# Data section
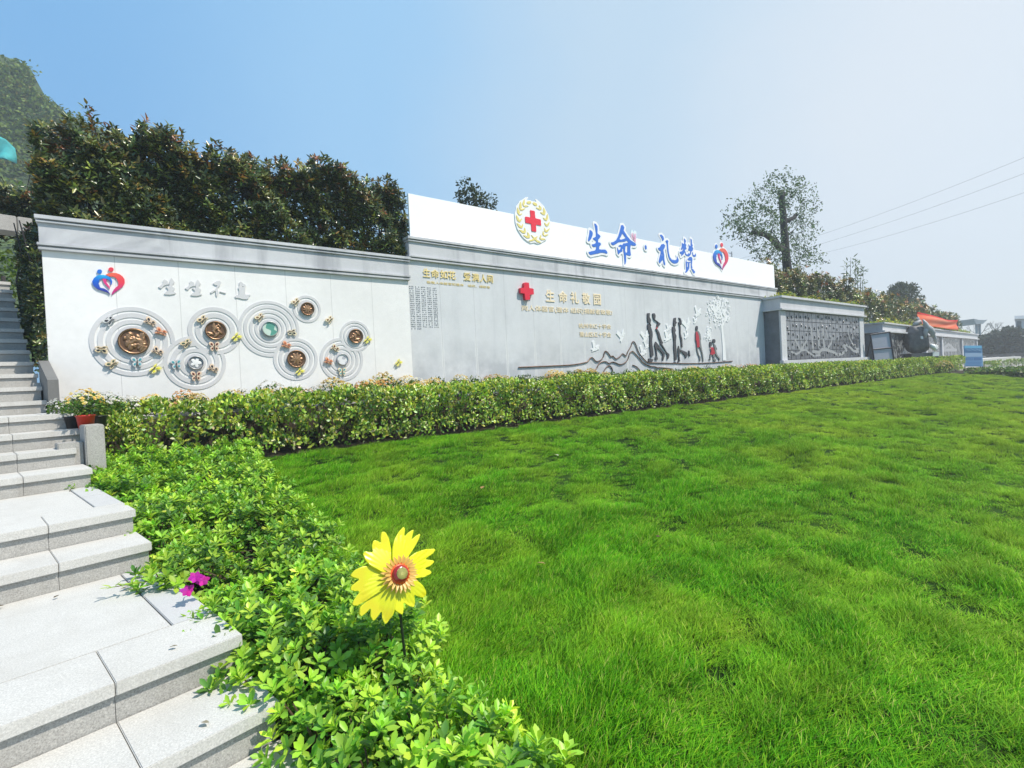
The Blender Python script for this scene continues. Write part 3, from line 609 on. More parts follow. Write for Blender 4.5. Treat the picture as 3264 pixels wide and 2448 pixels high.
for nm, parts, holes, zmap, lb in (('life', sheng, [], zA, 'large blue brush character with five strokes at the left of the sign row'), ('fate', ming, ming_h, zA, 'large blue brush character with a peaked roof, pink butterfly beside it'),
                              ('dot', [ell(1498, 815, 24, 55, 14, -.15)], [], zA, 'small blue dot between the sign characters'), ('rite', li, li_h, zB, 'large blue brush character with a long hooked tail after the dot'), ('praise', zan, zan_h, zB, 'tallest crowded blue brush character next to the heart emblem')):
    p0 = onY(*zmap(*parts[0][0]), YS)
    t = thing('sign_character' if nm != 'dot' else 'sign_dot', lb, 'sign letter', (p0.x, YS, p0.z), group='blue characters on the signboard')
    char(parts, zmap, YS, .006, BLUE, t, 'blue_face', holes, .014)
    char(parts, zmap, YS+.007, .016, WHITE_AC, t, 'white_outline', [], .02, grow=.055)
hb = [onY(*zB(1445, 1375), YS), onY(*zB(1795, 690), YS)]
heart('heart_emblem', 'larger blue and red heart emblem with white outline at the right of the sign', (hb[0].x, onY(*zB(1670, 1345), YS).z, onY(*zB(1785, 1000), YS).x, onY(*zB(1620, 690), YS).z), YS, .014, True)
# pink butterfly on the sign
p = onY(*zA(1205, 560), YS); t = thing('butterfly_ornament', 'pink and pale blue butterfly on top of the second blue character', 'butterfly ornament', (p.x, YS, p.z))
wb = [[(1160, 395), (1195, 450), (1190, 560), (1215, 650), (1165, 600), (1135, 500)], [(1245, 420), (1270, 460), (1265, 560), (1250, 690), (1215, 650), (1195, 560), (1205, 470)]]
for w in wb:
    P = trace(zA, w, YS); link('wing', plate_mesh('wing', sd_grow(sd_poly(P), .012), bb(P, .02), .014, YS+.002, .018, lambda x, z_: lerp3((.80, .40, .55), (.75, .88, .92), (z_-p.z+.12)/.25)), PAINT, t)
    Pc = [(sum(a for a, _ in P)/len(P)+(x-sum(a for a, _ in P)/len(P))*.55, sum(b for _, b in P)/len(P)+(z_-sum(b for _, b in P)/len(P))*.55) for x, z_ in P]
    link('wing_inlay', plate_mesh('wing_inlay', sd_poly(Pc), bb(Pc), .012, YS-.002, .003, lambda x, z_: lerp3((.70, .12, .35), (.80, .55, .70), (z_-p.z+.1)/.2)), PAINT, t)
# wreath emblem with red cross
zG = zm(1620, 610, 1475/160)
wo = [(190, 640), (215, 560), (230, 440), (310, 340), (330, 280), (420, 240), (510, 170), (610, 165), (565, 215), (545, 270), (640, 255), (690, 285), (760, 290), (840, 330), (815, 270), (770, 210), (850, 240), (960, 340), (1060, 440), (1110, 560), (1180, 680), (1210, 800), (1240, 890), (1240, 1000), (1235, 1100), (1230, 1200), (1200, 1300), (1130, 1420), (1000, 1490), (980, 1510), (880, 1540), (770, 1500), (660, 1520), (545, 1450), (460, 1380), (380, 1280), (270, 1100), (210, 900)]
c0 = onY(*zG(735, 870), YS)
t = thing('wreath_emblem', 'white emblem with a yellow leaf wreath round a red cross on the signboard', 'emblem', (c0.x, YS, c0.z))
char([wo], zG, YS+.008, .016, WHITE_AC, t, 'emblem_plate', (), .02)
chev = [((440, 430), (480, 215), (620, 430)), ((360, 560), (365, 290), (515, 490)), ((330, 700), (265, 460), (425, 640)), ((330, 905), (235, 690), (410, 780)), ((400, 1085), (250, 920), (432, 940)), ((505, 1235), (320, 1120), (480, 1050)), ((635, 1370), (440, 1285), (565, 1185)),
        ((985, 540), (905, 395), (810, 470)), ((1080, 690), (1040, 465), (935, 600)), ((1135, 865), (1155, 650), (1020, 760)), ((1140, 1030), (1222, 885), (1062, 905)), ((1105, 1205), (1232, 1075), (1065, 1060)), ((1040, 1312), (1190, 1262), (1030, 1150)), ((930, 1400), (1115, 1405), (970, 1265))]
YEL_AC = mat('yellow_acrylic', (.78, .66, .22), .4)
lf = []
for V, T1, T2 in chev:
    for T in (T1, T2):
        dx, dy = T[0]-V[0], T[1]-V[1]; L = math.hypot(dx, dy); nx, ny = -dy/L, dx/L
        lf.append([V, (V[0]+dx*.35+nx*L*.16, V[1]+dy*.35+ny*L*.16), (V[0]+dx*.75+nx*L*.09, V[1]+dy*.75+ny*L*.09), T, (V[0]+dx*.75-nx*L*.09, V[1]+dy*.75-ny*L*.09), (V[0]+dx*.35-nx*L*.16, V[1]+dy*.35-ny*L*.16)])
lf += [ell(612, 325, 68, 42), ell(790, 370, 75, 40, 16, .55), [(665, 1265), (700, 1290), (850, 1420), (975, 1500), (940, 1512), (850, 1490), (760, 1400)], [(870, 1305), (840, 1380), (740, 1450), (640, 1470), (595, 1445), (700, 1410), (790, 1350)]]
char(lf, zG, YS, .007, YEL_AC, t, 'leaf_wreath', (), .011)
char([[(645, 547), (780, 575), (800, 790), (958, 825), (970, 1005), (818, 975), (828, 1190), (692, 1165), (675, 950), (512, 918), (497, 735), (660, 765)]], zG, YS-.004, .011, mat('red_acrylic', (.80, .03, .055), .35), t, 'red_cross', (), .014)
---
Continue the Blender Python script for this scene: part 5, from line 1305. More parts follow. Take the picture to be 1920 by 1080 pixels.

# Aim
Check each line of the entries for the string "More". Copy the lines that have it.

# Exercise solution
The Blender Python script for this scene continues. Write part 3, from line 609 on. More parts follow. Write for Blender 4.5. Treat the picture as 3264 pixels wide and 2448 pixels high.
Continue the Blender Python script for this scene: part 5, from line 1305. More parts follow. Take the picture to be 1920 by 1080 pixels.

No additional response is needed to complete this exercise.